▸ **DIRECTION**
Return exactly and only these lines: the first of the listing through the one containing "COL = sc.collection".

▸ **SUPPLIED MATERIAL**
◆ ◆ ◆ ◆ ◆

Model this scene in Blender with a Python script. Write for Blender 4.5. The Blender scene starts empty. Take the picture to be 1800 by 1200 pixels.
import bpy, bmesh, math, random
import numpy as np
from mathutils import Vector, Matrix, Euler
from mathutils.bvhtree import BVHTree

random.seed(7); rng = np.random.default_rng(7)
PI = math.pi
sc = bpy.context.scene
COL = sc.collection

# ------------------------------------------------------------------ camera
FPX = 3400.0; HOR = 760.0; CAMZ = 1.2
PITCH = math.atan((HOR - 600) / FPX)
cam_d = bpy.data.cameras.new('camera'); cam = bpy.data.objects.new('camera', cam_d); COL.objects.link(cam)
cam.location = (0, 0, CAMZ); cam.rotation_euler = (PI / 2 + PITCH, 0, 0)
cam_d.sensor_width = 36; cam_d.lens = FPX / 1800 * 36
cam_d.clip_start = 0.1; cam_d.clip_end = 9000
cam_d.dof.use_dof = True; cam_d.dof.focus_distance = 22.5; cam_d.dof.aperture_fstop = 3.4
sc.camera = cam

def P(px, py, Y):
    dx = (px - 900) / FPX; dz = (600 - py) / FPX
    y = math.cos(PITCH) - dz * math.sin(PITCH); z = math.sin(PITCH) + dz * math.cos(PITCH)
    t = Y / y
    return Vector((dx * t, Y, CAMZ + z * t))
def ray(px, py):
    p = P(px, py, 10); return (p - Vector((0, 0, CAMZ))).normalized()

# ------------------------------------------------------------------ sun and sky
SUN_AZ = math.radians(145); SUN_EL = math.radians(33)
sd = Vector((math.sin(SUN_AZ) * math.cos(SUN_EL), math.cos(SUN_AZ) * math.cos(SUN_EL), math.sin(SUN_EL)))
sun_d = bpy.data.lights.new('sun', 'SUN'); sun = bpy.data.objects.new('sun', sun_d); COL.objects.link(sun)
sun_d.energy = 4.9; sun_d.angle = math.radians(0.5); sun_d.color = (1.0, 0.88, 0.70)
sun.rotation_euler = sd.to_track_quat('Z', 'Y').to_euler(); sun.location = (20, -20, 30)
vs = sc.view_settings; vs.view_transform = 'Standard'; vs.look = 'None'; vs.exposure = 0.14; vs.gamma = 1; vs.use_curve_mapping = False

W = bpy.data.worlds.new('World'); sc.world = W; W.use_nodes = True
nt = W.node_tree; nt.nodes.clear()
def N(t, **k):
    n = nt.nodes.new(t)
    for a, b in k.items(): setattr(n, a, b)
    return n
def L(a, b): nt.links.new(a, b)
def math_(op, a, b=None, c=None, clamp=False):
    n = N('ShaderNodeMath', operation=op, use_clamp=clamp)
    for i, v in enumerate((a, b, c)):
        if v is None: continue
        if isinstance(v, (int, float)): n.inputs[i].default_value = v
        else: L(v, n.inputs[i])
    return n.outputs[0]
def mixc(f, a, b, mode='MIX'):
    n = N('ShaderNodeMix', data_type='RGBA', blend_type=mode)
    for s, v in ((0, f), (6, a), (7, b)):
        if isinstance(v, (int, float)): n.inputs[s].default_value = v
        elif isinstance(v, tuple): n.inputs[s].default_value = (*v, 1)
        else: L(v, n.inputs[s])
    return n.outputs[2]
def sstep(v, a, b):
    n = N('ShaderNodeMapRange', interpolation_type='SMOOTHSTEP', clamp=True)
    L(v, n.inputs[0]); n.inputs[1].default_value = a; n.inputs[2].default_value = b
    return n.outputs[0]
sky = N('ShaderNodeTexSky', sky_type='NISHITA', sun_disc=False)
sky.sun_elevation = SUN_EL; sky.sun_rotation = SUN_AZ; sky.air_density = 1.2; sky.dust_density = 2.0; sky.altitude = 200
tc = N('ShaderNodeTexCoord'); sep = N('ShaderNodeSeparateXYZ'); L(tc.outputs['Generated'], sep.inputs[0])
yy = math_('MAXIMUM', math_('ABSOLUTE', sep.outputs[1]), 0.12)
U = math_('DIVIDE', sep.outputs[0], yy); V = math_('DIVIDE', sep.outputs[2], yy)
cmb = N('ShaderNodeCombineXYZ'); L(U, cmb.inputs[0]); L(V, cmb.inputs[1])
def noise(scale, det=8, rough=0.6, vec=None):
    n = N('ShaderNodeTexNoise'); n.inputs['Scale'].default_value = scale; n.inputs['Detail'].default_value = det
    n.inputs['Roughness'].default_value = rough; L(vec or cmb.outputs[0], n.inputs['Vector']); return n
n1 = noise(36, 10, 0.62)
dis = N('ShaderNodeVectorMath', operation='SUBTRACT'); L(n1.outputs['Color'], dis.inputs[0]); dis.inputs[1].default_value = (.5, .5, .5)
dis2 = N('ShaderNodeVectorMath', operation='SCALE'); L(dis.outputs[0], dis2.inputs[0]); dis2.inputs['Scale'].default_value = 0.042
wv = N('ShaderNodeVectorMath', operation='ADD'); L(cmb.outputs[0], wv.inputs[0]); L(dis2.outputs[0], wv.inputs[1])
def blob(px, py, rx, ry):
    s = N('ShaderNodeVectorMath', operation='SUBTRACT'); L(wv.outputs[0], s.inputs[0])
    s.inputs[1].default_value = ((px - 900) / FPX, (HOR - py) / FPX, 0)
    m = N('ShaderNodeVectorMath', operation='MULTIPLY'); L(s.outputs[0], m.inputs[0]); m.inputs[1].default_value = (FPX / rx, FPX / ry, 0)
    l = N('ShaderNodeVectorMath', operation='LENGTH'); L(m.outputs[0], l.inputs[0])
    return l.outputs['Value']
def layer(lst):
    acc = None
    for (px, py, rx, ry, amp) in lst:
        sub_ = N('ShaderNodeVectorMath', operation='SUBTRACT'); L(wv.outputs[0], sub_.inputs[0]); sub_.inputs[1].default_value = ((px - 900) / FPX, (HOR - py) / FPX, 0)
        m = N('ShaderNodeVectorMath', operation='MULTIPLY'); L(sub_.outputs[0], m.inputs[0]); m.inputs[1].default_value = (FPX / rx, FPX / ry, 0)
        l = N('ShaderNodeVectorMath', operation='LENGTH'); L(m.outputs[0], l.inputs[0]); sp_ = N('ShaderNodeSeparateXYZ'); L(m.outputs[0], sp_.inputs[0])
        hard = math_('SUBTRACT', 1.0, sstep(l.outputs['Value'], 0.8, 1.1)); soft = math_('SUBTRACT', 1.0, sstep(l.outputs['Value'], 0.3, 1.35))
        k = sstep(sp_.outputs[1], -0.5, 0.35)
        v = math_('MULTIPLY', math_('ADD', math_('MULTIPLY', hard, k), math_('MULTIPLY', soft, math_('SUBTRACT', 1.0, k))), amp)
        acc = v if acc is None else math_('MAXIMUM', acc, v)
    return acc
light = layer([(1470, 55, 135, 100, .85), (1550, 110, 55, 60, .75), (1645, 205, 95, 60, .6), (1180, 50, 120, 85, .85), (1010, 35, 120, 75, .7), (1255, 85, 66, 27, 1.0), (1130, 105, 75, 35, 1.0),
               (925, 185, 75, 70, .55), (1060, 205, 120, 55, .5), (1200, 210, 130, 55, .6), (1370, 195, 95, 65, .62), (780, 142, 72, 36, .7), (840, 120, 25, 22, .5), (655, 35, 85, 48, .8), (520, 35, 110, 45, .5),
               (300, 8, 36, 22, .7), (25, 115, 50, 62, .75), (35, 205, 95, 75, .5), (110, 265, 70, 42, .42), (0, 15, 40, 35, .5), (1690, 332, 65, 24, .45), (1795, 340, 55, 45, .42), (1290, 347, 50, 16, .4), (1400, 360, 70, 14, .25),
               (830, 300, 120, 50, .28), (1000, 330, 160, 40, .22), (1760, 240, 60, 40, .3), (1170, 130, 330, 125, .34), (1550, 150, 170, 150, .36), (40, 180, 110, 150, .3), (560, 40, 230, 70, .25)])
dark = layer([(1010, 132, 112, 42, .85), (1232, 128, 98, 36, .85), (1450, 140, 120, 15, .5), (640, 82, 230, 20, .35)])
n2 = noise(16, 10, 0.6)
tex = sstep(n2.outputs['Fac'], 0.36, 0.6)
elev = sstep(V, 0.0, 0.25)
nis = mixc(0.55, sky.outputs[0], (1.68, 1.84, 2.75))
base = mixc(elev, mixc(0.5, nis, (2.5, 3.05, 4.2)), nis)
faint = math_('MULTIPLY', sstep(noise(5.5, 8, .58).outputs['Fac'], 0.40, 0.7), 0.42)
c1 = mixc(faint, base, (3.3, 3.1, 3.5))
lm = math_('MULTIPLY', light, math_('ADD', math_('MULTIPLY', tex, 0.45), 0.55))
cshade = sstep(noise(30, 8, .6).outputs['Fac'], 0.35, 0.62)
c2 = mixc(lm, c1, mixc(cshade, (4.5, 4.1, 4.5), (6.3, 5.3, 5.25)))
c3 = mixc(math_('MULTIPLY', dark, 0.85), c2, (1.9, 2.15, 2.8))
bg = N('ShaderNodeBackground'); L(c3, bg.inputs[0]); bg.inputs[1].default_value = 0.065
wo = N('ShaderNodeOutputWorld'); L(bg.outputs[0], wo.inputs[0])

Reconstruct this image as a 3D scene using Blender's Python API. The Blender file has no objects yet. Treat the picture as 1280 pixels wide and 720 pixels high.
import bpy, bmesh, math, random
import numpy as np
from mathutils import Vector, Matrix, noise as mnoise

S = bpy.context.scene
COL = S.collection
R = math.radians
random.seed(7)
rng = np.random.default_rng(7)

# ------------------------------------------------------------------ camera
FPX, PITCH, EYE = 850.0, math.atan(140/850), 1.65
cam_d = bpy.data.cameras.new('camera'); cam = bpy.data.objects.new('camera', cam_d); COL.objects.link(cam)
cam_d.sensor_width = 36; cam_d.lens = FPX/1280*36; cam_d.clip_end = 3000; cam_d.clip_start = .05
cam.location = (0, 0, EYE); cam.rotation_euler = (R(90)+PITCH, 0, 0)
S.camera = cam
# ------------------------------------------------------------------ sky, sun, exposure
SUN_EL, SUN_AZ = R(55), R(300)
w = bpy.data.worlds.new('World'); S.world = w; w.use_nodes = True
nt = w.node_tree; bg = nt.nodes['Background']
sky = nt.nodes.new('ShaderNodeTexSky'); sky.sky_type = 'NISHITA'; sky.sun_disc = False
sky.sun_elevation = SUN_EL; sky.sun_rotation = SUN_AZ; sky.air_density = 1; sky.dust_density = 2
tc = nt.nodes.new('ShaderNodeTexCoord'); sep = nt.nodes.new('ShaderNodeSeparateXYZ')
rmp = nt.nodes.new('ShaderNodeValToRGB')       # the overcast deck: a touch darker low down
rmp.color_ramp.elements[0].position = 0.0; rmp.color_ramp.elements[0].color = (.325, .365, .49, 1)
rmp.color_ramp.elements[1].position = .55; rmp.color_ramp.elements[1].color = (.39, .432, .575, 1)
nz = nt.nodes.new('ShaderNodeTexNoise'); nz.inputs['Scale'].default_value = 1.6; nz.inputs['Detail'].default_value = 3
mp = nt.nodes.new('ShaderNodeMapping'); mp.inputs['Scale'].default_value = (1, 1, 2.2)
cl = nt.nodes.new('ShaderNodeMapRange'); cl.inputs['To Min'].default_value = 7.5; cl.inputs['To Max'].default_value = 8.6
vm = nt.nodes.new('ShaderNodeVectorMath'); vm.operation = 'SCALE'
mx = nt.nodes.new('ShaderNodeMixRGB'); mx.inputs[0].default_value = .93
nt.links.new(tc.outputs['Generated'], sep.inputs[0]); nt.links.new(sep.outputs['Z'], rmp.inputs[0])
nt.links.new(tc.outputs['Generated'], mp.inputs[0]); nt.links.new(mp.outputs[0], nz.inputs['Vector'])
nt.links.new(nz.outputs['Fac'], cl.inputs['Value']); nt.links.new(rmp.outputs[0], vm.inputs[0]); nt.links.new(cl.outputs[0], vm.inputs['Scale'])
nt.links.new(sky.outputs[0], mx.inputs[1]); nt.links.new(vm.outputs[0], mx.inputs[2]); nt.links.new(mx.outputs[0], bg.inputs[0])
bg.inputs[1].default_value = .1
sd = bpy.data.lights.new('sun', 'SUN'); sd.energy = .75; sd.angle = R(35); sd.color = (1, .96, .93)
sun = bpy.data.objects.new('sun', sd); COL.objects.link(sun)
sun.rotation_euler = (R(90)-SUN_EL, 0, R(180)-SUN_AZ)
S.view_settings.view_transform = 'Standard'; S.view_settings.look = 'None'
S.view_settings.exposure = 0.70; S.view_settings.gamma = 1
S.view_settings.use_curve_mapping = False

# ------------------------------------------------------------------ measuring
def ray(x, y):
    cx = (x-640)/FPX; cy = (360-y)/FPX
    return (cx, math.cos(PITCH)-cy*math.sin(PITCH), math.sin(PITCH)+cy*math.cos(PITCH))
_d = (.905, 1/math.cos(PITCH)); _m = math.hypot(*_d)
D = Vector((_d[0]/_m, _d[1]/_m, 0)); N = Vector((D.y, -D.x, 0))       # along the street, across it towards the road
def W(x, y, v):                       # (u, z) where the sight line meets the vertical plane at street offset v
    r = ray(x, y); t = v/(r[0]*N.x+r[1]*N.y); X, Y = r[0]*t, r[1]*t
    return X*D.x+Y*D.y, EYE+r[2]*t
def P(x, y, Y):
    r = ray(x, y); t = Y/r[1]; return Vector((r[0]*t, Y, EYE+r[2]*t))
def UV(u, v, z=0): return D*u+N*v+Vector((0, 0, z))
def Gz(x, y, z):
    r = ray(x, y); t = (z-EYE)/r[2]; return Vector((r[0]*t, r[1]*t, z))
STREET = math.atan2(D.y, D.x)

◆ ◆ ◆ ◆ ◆

▸ **WRITTEN ANSWER**
Model this scene in Blender with a Python script. Write for Blender 4.5. The Blender scene starts empty. Take the picture to be 1800 by 1200 pixels.
import bpy, bmesh, math, random
import numpy as np
from mathutils import Vector, Matrix, Euler
from mathutils.bvhtree import BVHTree

random.seed(7); rng = np.random.default_rng(7)
PI = math.pi
sc = bpy.context.scene
COL = sc.collection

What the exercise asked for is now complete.